| Work to be completed |
Look through the material below. Copy every line with the string "that" in it.

-.-.-

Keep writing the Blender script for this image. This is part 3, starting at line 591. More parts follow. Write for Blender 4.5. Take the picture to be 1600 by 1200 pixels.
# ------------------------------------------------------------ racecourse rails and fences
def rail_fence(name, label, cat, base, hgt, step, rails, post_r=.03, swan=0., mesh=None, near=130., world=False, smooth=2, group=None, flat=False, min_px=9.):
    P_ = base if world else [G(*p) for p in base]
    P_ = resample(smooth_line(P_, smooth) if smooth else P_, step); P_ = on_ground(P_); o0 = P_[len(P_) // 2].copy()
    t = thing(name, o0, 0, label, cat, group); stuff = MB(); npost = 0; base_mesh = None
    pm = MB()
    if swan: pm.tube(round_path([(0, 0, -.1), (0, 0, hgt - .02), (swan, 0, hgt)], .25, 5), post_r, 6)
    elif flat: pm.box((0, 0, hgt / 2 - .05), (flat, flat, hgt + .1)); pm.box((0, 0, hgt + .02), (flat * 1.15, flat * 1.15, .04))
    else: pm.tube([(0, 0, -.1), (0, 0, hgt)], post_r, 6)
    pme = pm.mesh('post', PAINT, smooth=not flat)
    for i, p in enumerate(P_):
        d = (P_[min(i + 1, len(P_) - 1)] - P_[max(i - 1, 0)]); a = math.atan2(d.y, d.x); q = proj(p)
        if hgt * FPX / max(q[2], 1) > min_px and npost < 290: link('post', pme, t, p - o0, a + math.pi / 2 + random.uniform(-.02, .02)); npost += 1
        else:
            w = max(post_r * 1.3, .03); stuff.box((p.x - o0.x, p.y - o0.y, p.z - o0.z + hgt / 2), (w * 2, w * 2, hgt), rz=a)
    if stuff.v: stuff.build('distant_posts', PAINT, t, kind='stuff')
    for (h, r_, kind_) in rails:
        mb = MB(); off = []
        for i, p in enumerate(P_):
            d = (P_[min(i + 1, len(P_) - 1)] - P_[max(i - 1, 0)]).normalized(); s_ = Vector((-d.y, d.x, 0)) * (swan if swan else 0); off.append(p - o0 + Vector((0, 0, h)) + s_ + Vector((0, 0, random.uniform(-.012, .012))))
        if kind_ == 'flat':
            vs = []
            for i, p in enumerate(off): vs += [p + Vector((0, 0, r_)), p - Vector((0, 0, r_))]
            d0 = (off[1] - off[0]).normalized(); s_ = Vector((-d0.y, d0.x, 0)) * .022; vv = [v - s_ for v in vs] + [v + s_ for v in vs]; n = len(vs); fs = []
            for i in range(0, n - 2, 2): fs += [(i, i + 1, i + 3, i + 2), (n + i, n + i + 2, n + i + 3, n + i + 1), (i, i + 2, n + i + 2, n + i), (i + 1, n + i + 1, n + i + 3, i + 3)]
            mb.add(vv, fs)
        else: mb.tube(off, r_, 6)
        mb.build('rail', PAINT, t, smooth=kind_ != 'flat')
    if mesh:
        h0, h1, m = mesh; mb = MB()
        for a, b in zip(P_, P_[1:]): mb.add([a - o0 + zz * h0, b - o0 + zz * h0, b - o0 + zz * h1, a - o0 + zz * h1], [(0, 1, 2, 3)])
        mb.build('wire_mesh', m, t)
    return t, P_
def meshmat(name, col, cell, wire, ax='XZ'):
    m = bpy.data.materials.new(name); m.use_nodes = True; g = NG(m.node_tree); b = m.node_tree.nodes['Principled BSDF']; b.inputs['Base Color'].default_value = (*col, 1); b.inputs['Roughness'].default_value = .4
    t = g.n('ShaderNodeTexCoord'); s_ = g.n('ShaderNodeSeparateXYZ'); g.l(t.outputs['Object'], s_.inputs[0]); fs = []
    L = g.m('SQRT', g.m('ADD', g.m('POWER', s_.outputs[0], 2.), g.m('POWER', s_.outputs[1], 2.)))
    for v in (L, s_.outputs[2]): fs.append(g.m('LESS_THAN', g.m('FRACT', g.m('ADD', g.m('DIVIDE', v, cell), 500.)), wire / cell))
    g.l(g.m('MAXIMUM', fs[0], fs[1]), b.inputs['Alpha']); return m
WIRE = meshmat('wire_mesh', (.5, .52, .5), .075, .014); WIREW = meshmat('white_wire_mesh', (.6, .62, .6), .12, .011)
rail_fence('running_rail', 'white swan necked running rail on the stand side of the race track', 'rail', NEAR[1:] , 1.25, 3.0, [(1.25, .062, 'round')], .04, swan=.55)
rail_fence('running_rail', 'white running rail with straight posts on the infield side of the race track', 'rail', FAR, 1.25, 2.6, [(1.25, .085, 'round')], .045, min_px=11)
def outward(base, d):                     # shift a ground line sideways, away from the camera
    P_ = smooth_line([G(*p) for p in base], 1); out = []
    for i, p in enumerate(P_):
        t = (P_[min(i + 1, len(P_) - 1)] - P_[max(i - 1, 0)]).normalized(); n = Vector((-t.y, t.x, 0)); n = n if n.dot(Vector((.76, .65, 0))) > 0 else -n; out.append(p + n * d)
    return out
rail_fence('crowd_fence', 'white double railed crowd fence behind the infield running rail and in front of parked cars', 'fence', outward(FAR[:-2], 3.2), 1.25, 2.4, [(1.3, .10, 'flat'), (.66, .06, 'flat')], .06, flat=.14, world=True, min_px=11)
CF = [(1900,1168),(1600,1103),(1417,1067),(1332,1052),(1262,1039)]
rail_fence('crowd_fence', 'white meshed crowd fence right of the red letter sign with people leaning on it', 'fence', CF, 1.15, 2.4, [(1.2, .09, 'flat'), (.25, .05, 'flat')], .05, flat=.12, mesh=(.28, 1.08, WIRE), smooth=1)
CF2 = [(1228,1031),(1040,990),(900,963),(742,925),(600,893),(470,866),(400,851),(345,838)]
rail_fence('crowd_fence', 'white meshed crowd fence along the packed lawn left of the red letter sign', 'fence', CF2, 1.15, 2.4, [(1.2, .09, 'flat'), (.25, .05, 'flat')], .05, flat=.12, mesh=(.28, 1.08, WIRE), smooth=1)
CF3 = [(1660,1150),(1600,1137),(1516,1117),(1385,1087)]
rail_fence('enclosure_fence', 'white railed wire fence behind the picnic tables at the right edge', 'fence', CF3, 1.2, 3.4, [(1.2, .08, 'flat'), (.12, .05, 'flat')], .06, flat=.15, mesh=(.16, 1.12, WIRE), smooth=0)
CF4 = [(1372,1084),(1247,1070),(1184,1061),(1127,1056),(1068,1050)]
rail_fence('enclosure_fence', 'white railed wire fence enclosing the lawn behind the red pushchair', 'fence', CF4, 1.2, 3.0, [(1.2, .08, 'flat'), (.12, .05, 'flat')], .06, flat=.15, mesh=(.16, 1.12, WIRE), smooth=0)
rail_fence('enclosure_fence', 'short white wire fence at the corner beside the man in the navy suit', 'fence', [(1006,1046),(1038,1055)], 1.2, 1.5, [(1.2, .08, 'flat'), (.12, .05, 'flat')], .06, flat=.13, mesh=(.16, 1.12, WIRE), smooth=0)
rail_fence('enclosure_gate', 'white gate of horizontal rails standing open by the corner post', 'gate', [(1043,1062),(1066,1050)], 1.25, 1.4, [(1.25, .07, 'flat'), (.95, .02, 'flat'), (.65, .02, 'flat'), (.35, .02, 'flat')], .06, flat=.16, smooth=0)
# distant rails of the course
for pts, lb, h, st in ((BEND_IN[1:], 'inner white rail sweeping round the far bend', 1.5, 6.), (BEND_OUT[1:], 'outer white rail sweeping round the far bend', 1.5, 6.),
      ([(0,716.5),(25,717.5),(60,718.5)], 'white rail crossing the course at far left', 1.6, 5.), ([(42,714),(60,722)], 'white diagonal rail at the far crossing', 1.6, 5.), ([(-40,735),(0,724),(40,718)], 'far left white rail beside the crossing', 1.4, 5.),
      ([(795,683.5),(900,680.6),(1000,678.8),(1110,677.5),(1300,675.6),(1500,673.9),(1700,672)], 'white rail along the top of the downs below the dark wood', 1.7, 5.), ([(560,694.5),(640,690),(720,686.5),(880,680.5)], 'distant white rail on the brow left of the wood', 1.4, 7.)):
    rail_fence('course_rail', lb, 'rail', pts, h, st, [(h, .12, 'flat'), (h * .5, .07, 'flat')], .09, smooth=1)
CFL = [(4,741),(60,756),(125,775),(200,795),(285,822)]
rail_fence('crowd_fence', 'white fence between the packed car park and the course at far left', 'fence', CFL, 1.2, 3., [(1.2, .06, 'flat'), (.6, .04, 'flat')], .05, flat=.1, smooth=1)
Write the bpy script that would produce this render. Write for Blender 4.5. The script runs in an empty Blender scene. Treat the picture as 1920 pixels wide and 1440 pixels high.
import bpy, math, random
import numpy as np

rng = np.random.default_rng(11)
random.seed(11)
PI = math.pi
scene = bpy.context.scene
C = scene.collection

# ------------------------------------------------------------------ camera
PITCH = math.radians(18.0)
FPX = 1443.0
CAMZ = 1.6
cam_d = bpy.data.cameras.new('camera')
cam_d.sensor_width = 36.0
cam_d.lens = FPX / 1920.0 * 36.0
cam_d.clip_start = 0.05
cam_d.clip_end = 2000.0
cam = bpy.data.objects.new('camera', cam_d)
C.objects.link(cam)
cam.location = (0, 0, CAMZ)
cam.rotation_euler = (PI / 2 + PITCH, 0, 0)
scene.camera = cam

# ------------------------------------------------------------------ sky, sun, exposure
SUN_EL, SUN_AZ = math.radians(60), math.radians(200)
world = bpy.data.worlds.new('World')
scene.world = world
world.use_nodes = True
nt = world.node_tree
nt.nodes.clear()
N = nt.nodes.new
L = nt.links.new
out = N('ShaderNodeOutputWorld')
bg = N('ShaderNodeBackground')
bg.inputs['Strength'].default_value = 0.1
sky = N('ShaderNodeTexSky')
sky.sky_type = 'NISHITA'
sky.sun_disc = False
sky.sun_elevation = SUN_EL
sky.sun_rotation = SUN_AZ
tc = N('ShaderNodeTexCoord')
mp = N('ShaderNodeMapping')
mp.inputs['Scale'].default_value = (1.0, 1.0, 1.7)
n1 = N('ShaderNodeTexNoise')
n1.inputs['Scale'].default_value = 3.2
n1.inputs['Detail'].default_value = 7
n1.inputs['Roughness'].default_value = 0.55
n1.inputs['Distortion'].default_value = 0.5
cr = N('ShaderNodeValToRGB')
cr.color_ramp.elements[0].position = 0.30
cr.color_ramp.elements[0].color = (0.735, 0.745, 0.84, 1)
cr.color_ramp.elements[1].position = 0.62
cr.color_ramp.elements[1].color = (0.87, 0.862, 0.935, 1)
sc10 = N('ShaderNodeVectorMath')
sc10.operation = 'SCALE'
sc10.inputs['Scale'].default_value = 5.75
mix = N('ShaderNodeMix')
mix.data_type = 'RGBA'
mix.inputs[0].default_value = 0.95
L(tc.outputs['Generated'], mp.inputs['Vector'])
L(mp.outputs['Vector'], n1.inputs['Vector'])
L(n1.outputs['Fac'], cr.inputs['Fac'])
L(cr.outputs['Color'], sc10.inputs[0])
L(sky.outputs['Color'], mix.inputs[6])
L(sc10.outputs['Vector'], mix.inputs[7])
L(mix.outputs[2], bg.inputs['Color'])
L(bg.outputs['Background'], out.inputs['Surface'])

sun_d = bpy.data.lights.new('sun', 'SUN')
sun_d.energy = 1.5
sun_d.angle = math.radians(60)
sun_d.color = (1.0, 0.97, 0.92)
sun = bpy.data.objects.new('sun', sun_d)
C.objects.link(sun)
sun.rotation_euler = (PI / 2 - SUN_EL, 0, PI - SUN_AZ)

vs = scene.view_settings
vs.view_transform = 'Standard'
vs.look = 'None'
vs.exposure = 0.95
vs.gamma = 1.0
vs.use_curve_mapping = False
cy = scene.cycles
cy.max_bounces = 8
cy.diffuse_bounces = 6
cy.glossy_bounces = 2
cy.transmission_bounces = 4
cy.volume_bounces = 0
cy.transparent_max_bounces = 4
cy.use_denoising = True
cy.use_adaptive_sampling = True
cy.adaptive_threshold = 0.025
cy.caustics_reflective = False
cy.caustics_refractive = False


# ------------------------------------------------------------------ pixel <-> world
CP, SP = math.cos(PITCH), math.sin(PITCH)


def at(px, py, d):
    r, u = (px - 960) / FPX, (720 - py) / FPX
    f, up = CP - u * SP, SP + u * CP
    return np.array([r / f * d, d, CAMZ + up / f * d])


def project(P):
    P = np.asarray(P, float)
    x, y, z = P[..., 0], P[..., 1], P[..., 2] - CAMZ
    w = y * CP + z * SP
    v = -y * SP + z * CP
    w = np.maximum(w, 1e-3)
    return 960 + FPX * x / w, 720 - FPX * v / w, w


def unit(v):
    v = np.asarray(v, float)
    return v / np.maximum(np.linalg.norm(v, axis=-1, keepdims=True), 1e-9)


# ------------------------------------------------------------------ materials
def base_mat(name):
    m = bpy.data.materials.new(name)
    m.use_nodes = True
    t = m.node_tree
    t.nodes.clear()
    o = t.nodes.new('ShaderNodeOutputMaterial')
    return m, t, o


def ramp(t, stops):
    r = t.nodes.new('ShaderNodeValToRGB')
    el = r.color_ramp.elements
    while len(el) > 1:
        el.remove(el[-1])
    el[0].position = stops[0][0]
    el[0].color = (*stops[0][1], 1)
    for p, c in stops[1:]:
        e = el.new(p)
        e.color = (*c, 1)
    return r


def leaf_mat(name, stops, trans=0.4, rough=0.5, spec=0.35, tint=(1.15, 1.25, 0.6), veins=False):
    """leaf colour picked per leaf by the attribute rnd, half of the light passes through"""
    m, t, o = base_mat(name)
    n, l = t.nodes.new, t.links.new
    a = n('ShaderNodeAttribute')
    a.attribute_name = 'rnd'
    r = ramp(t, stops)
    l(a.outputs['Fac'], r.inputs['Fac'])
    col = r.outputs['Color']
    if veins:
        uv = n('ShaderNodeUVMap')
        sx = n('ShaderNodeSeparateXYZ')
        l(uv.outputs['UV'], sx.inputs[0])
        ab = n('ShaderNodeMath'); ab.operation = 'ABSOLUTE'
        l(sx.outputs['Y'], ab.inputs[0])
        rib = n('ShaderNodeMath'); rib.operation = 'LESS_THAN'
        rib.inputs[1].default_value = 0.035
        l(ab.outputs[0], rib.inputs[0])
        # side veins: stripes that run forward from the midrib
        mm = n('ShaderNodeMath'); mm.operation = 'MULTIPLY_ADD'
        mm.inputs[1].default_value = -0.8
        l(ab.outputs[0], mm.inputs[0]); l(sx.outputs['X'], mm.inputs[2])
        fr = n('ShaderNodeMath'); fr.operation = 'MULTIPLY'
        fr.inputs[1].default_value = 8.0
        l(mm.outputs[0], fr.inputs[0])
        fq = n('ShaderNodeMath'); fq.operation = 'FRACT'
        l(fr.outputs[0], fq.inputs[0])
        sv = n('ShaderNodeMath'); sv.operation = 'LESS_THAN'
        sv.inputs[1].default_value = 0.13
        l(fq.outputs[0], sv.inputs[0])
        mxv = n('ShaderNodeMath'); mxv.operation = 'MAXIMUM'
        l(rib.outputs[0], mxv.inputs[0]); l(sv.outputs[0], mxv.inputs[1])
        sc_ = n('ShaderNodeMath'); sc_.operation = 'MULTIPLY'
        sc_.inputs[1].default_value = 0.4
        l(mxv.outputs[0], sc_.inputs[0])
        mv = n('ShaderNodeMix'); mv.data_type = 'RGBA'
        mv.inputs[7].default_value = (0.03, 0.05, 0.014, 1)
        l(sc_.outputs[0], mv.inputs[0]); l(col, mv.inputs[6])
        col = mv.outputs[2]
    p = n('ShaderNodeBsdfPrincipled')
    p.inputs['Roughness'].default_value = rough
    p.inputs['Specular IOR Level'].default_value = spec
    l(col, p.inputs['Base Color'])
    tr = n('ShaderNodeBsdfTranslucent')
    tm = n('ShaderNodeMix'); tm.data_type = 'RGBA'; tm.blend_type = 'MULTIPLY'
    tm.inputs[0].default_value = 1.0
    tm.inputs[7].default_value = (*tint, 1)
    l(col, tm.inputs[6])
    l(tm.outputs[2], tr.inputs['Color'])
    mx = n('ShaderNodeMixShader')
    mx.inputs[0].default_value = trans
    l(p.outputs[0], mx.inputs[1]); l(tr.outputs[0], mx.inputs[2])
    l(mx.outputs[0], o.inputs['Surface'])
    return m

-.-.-

| Response to the task |
Write the bpy script that would produce this render. Write for Blender 4.5. The script runs in an empty Blender scene. Treat the picture as 1920 pixels wide and 1440 pixels high.
        # side veins: stripes that run forward from the midrib